["Let Inga Tell You," La Jolla Light, published May 17, 2012] © 2012
With the summer travel season upon us, a person’s
thoughts just naturally turn to…underwear.
My many friends who travel a lot have been lamenting
for some time that they just can’t seem to resolve the underwear problem,
especially if they’re going to be staying at a different place every
night. You wash out your dainties but
depending on the climate, they never quite dry before you have to pack them up
and move on. My friend Gina says she
toured Scotland and Ireland for seventeen days with a plastic baggie of clean
but soggy unmentionables that were never truly dry until she got home and put
them in her dryer.
The nightly washing ritual has a number of other
downsides, not the least of which is having one’s undies draped all over one’s
hotel bath, particularly if you’re staying in the $1,000 a night Scottish
castle-cum-golf resort. It just looks
so, well, low class. And might explain
why those Scots don’t wear anything under their kilts. They could just never get it to dry in that
damp climate either.
The main issue, of course, is that underwear just
takes up so much room in your suitcase.
Room you’d rather have for souvenirs.
So several of my friends, including Gina, have been test driving other
solutions including disposable underwear specifically meant for traveling. Wear it once and toss it.
Apparently, it is much more comfortable than one might
imagine for cheap underwear, and thus begs the question as to why one would
ever buy expensive underwear if the cheap disposable stuff is just as
comfy. But ours is not to reason
why. Another friend says that she has
tried saving up all her old ratty underwear to bring with her to just throw
away each night. Yet another says she
hits up the Dollar Store and buys a three-pack for $1.00.

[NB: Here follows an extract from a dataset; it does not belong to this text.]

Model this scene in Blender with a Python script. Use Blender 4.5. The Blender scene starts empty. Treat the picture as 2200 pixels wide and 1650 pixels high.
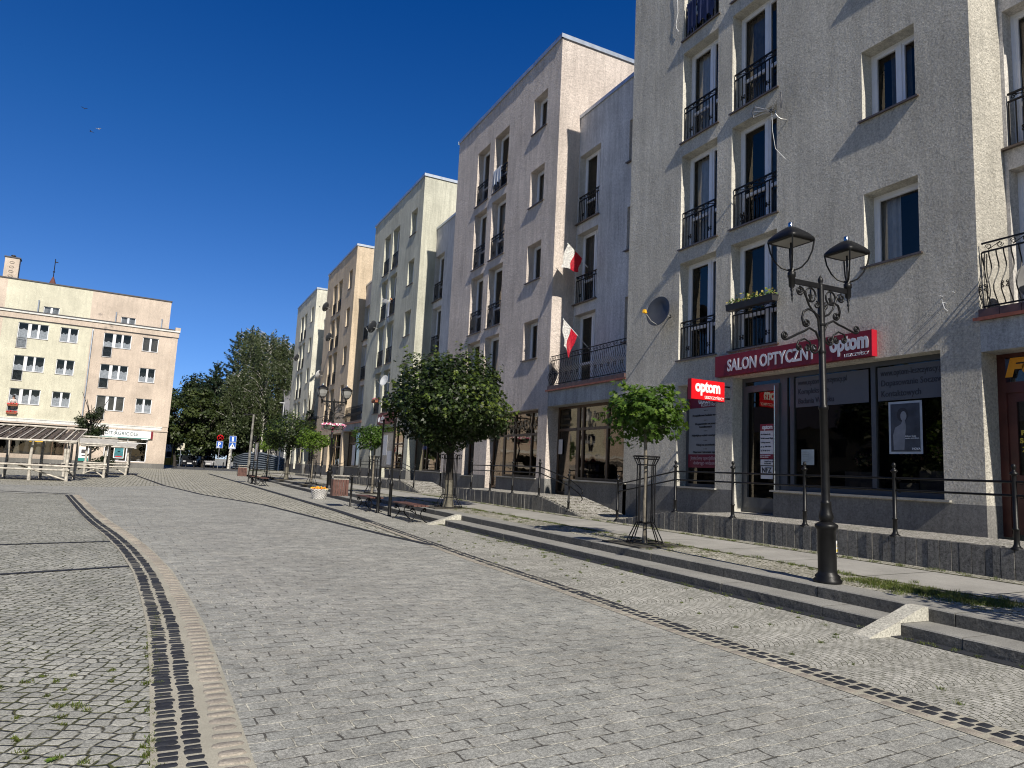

But here’s the problem: while the plan is excellent, the execution
has turned out to be less so. At the
moment of truth, they can’t quite bear to throw perfectly good underwear
away. Or even serviceable if
elastically-challenged lingerie. It just
seems so wasteful.
The
ratty underwear solution is even more problematic. You’ve left a nice tip for the maid at the
pricey French chateau so do you really want her to find your shabby dainties in
the trash? One can almost hear her
mumbling under her breath, Merci, mais il vaut mieux peut-etre que vous gardiez votre
argent pour vous offrir du linge moins fatigués. (“Thanks, but maybe
you should keep the money and buy yourself some new underwear.”) The French can be so sarcastic.
On
a more fundamental basis, wearing ratty underwear also goes against everything
that is holey, er holy. Didn’t your mother always exhort you to wear good underwear in
case you were in an accident? Do you
really want to end up in the Cap Ferrat Urgent Care in tattered u-trou?
Yet
another friend says she is planning to solve the problem by buying the
super-lightweight travel underwear that is guaranteed to dry within hours even
in Indian monsoons. The problem is, it
is seriously expensive: $20-$30 a pair,
with men’s T-shirts running nearly $40.
Of course, if it truly dries that fast, you wouldn’t need very many
pairs. But if that monsoon thing was a
bit of advertising hyperbole, you could be spending your trip feeling like a
human terrarium.
Stories of depending on a hotel laundry service are
legion and usually involve sagas of a three week trip with one’s clean
underwear doggedly following two days behind.
My husband, who travels a lot on business, knows well the perils of
depending on a hotel laundry, especially in out-of-the-way places. Olof tells the story of traveling to
Indonesia and after a certain period of time, needing to get his laundry
done. His underwear had obviously enjoyed
the pampered life of a U.S. washing machine but when he got it back from his
Yogyakarta hotel, it was clear that it had undergone a far more vigorous manner
of washing. Best case, it had been
beaten with rocks. More likely, it had
been subjected to a local cleansing method involving stampeding water
buffalo. Suffice to say, it was full of
holes. On the rest of his travels in
Asia, he didn’t dare send his underwear out again, not only out of the sheer
embarrassment that a “rich American” would have such shredded skivvies, but his
wholehearted conviction that it would never survive a second experience.
Weighing all the options, there’s really only one
obvious conclusion. If you really want
to travel light, you’re just going to have to go commando.